Kleine Gefühle
Lange Zeit dachte Sarah Lesch, es wären die großen Gesten, mit denen sie ihr Publikum erreicht.
Vor vier Jahren hat Sarah Lesch mit ihrem Song „Testament“ für eine Kontroverse gesorgt, weil er ohne ihre Absicht auch Rechtsextremen gefiel. Doch davon beirren lassen hat die Musikerin sich nicht: Heute sind ihre Texte offener als je zuvor. Auf ihrem neuen Album erzählt sie die kleinen Geschichten aus ihrem Alltag – was durchaus Überwindung kostet, wie sie im Interview erzählt.
Sarah, dein neues Album heißt „Der Einsamkeit zum Trotze“. Dabei geht es aber in vielen Liedern um Aspekte der Zweisamkeit. Also meinst du eher eine grundlegende, existenzielle Einsamkeit?
Tatsächlich bin ich durch eine sehr, sehr einsame Zeit gegangen. Allerdings geht es wirklich weniger um konkretes Alleinsein, denn in den letzten Jahren waren mehr Menschen um mich als jemals zuvor. Ich habe mich in mich selbst zurückgezogen. Als Musikerin war ich nur noch unterwegs. Gleichzeitig musste ich lernen, damit umzugehen, dass viele Leute mich als Projektionsfläche sehen oder mich besonders toll finden. Das kann auch einsam machen.
Du bist in deinen Liedern sehr offen und verletzlich. Kann man sich daran gewöhnen, oder kostet es immer wieder Überwindung?
Einfacher wird es jedenfalls nicht. Ich erlebe mein Leben immer in Phasen oder Zyklen. Es gibt dann so Momente, in denen ich merke: Mir geht es nicht gut, aber ich weiß noch nicht, woran es liegt. Ich brauche erst die Songs, damit sie es mir erklären. Wenn ein Lied dann da ist, habe ich nicht mehr den Stress, darüber reden zu müssen; ich freue mich sogar, es zu teilen. In den letzten Jahren hat mich die Öffentlichkeit allerdings ein bisschen scheu gemacht. Ich musste erst den Mut wiederfinden, die ganz kleinen, verborgenen Geschichten zu erzählen – wie zum Beispiel in dem Lied über meinen Opa.

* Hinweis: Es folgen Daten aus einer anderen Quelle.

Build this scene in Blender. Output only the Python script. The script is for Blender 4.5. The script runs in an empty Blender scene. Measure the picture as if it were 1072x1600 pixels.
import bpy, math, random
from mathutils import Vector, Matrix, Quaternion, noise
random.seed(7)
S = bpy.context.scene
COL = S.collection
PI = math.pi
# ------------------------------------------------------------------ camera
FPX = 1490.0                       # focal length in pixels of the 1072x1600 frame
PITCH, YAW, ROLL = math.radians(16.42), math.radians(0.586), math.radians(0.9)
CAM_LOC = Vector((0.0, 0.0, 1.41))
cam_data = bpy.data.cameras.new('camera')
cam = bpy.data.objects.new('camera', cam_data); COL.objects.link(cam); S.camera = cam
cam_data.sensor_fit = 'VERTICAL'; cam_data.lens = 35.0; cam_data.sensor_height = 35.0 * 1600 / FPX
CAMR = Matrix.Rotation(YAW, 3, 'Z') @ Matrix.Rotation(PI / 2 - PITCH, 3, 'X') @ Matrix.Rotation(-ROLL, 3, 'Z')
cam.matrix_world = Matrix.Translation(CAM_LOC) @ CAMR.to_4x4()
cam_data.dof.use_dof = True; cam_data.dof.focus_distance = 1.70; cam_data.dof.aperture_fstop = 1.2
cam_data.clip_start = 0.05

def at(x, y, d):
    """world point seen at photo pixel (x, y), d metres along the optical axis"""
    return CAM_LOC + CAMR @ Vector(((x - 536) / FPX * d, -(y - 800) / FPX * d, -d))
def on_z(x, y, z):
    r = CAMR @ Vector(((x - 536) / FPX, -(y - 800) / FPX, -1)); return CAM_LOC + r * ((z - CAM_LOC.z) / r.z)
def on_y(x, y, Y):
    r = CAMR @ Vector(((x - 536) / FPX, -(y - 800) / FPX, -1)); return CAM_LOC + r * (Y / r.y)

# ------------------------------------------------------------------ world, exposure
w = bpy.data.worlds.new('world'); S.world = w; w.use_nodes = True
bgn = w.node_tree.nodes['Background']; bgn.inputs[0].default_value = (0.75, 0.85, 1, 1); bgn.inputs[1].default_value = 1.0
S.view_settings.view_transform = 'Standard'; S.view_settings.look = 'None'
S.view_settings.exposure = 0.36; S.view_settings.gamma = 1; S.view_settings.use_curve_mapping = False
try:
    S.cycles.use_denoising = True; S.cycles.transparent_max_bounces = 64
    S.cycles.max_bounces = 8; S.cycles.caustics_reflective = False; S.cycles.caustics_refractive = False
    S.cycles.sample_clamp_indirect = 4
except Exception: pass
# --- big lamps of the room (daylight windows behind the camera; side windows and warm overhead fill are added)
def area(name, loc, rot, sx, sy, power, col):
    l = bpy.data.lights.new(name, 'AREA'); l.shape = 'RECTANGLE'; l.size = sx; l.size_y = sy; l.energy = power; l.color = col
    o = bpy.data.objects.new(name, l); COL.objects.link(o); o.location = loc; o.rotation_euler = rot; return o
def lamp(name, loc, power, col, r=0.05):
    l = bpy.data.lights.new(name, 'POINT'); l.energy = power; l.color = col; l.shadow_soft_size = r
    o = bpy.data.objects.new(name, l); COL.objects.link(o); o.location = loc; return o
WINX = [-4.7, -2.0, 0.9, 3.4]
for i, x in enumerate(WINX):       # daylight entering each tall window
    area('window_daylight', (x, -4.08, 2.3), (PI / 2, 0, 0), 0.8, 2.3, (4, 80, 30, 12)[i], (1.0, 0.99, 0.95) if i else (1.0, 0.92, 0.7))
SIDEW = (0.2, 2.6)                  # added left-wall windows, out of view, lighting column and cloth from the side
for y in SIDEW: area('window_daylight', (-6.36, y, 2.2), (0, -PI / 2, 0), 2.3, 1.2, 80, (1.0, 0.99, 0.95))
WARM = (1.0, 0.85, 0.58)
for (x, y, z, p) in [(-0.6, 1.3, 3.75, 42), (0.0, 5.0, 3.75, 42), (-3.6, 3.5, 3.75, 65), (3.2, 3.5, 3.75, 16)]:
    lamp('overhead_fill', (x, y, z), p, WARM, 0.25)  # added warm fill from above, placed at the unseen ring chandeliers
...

… „Tod eines freundlichen Riesen“ …
Genau. Darin geht es um ein sehr zartes, feines Gefühl. Man sitzt gemeinsam in der Stube und erkennt: Ich muss immer an den Tod denken und daran, dass ich ihn irgendwann verliere. Zum Glück hatte ich einen ganz tollen Produzenten – ich habe ihm das Lied vorgespielt, und wir waren beide sehr ergriffen. Er war es, der dann gesagt hat: Das kommt auf jeden Fall auf die Platte. Du musst es nicht noch künstlich aufblasen, dieses kleine Gefühl reicht total. Das ist mir früher leichter gefallen. Mit dem Erfolg kommt der Gedanke, dass man alles größer und geiler machen muss, damit es ausreicht. Dabei ist das natürlich Unsinn, denn genau diese Alltagsgeschichten haben ja erst zum Erfolg geführt.